During a recent visit to a consumer electronics store, Burns was thrilled to see that more than 20 models on the floor were 3-D-capable, but was discouraged that only one of three 3DTV demos actually worked, obviously a big issue for a "seeing is believing" technology.

And 3-D is just one piece of the "real digital transition" going on with television, Burns added. The other is TV Everywhere. ESPN is also hitting that head-on with its Watch ESPN app for PCs, mobile phones and tablets. (See ESPN Pipes Live TV to Apple Devices .)

That authenticated approach, Burns added, "reinforces the power of the TV subscription."

— Jeff Baumgartner, Site Editor, Light Reading Cable

shygye75 12/5/2012 | 4:50:30 PM
re: ESPN: No Regrets About 3DTV Tilt

Is there a danger here in losing focus? At one end of the spectrum, the push is on to deliver video to a wide array mobile devices and notepads. At the other end, we have big-screen 3DTV. All for the same basic content. Trying to be all things to all people is going to be costly.

Jeff Baumgartner 12/5/2012 | 4:50:30 PM
re: ESPN: No Regrets About 3DTV Tilt

I suppose the most expensive cable channel of the lot can afford to take some risks that others can't, particularly in the early portion of new games like TV Everywhere and 3DTV.  As 3DTV goes... i'm still on the fence. I've seen it in action, and it's not bad. But it's not enough for me to go out and buy a new set for that purpose, like it was with HD. However, the next time i'm in the market for a big screen, i will probably go for one that's 3D-capable. Jeff

shygye75 12/5/2012 | 4:50:29 PM
re: ESPN: No Regrets About 3DTV Tilt

We've been through these act first, think later stampedes in the media business before. I agree that ESPN can afford to dabble and take a few pioneering arrows. I just wonder what margins will be like when you have to deliver your content in a dozen or more different formats.

somedumbPM 12/5/2012 | 4:50:28 PM
re: ESPN: No Regrets About 3DTV Tilt

Of all the people I know, there is one that enjoys watching entertainment in 3D vs 2D in its current iteration. 

Saying x% of TVs are 3D capable does not mean that the owners desire 3D content.  Many times there is not a 2D option of the same design. 

These marketing numbers remind me of Vista usage numbers.  What was the first thing everyone did with a machine they received having Vista pre-installed?  Wipe the drive and install XP of course -they were even willing to pay to do so.
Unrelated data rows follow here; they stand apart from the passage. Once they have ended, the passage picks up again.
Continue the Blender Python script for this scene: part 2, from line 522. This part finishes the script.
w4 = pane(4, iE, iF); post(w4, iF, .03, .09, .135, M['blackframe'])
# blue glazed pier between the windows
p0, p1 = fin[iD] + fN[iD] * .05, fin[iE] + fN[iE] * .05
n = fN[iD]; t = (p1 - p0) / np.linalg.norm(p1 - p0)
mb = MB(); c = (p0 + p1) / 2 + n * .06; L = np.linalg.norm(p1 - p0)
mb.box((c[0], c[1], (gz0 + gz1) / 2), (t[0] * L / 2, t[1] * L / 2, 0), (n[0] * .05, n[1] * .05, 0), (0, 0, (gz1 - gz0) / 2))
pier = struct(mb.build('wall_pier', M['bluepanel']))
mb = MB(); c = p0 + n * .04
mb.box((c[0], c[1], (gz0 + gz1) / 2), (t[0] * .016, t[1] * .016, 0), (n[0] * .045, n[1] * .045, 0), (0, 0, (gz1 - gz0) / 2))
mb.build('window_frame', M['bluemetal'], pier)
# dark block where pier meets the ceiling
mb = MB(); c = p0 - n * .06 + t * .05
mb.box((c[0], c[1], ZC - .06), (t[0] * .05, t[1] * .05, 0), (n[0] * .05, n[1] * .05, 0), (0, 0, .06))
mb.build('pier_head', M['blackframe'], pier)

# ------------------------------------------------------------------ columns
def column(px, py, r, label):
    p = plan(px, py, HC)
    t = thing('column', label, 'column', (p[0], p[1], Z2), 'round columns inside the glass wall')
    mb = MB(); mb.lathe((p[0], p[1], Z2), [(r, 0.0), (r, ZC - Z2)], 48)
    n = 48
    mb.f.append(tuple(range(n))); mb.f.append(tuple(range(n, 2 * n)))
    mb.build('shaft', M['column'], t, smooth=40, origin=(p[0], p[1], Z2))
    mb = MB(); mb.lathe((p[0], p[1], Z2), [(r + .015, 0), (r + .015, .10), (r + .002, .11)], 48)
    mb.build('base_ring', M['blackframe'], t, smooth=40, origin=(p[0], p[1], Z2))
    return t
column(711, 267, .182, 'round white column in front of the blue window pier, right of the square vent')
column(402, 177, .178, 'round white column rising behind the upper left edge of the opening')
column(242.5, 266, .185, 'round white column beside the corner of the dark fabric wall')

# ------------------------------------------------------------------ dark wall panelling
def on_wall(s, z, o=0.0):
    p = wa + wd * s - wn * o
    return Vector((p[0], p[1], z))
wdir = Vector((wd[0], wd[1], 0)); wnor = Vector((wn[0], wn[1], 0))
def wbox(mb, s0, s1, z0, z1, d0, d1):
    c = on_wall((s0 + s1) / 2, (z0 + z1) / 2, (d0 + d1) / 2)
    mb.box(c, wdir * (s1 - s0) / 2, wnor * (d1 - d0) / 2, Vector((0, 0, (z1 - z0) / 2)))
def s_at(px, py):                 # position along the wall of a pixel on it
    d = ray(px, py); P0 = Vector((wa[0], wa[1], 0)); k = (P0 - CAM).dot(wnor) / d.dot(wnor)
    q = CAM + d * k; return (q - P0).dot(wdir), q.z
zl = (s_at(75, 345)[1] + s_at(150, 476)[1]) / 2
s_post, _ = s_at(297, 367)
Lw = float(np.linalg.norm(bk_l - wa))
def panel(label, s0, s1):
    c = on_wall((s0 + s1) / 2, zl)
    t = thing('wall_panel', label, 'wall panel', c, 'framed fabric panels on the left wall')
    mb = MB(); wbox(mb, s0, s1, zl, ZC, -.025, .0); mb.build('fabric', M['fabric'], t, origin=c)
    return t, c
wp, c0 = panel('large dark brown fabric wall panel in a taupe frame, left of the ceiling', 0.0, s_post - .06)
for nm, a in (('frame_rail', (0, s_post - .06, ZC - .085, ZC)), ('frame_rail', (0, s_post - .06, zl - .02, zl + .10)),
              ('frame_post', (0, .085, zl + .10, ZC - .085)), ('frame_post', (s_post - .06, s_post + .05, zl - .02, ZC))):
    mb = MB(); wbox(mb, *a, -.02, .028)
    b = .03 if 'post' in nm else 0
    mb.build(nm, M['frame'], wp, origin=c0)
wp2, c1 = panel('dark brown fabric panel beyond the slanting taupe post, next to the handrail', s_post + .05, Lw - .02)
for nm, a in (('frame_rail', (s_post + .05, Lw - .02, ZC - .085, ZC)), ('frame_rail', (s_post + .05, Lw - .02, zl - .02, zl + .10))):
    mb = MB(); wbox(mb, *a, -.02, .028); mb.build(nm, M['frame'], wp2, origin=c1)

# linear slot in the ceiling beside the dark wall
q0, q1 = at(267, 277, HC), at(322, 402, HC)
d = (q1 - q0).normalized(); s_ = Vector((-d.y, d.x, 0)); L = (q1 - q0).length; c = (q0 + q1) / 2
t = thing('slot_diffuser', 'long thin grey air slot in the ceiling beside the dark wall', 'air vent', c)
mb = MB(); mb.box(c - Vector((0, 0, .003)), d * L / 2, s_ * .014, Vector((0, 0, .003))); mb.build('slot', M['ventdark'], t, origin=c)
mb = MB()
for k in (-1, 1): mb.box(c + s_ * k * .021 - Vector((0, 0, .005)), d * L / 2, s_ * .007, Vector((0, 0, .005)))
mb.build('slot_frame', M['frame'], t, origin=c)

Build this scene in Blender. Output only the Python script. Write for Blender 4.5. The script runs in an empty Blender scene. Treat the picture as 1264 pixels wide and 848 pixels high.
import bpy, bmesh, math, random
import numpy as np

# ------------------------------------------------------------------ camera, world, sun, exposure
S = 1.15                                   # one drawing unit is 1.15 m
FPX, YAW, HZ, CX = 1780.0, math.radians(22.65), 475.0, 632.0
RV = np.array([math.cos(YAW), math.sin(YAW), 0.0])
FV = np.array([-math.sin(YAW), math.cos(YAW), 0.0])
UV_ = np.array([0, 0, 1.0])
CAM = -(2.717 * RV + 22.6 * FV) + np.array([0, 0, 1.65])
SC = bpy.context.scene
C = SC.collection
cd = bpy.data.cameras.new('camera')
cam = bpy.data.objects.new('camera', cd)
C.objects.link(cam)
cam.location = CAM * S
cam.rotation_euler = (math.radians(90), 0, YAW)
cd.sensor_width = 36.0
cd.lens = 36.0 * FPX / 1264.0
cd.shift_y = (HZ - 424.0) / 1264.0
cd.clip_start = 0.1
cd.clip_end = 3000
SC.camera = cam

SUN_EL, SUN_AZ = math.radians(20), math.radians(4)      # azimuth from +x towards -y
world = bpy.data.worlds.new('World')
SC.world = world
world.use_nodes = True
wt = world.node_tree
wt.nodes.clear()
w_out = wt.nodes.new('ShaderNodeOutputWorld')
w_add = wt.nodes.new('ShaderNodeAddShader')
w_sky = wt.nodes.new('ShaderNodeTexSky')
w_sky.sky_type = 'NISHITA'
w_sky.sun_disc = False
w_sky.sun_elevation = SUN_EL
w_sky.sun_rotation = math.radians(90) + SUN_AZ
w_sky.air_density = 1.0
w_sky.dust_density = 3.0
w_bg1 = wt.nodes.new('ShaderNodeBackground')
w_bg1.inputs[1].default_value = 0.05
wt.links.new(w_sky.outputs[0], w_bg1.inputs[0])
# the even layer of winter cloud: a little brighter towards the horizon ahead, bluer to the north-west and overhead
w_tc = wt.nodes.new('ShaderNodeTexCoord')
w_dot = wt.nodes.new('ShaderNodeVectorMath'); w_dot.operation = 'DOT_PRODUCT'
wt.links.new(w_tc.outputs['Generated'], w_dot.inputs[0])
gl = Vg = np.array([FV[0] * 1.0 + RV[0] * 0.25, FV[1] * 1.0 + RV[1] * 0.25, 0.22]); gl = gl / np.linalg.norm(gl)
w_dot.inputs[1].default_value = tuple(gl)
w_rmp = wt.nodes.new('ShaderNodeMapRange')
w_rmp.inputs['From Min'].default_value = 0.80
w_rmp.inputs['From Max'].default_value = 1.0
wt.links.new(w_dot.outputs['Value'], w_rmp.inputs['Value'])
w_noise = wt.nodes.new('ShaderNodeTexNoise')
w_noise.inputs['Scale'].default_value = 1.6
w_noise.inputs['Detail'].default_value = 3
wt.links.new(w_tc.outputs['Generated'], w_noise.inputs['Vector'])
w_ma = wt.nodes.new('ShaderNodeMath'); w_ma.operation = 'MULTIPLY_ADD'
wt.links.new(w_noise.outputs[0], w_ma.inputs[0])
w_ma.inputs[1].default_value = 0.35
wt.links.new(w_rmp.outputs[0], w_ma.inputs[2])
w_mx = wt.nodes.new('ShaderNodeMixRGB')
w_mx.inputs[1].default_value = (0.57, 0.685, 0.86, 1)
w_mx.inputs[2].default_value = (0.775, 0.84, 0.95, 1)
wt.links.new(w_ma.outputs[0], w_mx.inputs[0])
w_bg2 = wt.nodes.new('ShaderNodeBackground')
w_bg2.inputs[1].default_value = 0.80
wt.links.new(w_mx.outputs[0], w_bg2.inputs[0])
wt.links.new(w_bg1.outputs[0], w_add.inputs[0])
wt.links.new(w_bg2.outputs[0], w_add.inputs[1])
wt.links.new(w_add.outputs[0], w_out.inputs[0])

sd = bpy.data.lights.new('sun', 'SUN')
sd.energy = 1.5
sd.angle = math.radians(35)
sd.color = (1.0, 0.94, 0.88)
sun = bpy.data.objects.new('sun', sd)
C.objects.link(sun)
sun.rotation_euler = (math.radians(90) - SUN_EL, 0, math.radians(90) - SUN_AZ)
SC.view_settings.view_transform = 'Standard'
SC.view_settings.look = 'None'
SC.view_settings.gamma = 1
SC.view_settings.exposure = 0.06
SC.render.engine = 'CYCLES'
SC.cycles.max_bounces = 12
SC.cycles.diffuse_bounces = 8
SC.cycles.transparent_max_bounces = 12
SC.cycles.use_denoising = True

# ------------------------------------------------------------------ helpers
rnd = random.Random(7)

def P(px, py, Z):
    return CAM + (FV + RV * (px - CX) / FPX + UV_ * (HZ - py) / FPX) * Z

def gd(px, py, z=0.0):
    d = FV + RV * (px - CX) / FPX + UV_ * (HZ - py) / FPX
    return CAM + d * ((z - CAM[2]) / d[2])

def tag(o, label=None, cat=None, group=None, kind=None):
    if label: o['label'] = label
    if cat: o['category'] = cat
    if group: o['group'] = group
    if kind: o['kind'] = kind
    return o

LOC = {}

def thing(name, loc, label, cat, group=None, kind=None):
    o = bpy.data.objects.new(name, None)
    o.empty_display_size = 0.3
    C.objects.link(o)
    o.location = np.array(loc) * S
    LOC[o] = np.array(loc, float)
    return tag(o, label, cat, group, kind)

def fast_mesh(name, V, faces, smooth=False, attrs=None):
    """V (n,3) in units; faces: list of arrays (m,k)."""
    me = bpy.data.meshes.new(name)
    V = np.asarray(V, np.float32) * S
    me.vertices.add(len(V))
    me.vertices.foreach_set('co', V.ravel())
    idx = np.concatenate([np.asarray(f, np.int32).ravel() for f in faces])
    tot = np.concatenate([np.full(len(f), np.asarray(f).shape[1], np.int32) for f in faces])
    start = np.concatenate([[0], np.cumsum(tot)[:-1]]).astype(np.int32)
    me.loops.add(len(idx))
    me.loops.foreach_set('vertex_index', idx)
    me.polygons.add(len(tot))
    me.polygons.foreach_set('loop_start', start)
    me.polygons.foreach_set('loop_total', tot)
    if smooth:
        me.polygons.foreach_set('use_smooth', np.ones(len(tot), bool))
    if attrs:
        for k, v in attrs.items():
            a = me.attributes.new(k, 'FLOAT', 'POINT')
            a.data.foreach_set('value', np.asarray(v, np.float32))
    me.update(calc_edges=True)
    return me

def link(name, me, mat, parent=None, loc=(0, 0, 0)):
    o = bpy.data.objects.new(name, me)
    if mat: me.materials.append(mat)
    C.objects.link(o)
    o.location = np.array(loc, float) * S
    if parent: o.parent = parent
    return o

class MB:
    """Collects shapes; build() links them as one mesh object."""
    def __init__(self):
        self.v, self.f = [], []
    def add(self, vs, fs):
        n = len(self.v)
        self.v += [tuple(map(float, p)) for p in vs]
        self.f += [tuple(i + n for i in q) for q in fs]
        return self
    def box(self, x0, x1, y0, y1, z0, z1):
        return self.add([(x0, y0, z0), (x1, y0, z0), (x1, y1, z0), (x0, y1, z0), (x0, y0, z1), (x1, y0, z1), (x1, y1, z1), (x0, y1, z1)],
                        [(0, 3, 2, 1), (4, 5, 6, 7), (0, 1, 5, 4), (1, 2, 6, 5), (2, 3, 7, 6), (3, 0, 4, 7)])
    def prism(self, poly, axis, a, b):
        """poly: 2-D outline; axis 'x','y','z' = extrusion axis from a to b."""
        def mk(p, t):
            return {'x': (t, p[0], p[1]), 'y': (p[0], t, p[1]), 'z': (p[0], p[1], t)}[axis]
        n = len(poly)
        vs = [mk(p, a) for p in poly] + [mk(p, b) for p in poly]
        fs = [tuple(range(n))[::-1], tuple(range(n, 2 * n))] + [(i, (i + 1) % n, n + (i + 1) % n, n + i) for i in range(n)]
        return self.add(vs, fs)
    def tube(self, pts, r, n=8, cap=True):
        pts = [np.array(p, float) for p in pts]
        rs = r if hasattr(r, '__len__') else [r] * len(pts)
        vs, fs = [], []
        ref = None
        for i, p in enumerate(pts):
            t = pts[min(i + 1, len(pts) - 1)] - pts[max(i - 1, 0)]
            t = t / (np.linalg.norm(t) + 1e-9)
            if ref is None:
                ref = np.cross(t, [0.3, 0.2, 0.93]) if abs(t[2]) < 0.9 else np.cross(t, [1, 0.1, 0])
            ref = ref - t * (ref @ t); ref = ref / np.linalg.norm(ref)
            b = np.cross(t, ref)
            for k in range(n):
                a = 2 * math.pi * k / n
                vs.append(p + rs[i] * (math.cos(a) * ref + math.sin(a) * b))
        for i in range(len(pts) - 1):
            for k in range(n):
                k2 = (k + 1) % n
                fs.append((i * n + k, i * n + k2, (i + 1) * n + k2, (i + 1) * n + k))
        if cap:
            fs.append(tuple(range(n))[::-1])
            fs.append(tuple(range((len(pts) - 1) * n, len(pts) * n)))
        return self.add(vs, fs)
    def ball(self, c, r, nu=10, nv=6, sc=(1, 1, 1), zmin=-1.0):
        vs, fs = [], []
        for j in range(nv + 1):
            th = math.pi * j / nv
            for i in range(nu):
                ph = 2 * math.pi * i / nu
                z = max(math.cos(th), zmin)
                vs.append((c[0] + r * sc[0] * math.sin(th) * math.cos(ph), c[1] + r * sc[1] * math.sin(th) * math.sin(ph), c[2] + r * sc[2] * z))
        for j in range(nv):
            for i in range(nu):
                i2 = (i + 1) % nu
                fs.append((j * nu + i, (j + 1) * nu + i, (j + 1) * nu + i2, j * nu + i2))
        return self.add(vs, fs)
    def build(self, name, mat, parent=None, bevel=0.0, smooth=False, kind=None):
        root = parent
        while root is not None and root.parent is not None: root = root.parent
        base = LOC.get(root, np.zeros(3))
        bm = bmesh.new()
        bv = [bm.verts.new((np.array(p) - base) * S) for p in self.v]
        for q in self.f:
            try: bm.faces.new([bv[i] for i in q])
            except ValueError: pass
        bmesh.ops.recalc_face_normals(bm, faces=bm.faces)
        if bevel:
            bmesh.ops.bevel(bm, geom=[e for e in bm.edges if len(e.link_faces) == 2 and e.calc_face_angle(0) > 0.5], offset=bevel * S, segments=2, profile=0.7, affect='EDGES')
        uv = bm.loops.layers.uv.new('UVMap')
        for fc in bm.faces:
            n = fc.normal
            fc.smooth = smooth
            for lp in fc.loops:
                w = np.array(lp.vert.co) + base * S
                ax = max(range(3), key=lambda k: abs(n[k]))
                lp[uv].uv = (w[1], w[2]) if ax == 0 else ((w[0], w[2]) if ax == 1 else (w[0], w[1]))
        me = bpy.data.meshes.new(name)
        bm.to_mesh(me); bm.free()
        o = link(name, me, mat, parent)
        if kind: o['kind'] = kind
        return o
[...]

paolo.franzoi 12/5/2012 | 4:50:27 PM
re: ESPN: No Regrets About 3DTV Tilt

"What was the first thing everyone did with a machine they received having Vista pre-installed?"

Not true...I ran Vista with UAC turned to the max for several years.




Jeff Baumgartner 12/5/2012 | 4:50:26 PM
re: ESPN: No Regrets About 3DTV Tilt

My personal laptop still runs Vista.. .but not because i like it. I've just been too lazy to change out the OS. So not the first thing I did, but I'll get around to it. JB

Jeff Baumgartner 12/5/2012 | 4:50:24 PM
re: ESPN: No Regrets About 3DTV Tilt

To the 3D point, I'd agree that many people aren't buying new TVs just for the 3D component... they're in the market for a new TV and might pay that premium for the 3D piece, something i might consider.  At some point in the next couple of years I'd be surprised if 3D support became a standard feature in most new TVs in the way that HD is now.  That will seed the market whether the market is really demanding it.  JB

somedumbPM 12/5/2012 | 4:50:24 PM
re: ESPN: No Regrets About 3DTV Tilt

OK, OK I should have said everyone I know.........I guess I hang with a bunch of geeks that are known to squeeze every bit of performance out of their gear that they can!

That being said I assume that your responses to my Vista comment and lack of comment to the 3D portion means that your observations are similar.

craigleddy 12/5/2012 | 4:50:22 PM
re: ESPN: No Regrets About 3DTV Tilt

Yes, CE manufacturers will seek to foist 3DTV upon you by baking it into more of their large display HDTVs, along with broadband conectivity too (smartTV). Then they can say that consumers are buying 3DTVs, but how many consumers will actually be using the feature? It can be a cool effect for certain programming, but it makes me queasy. ESPN is known to be working hard to maximize the 3DTV effect with sports -- and minimize the potential that it will make you barf!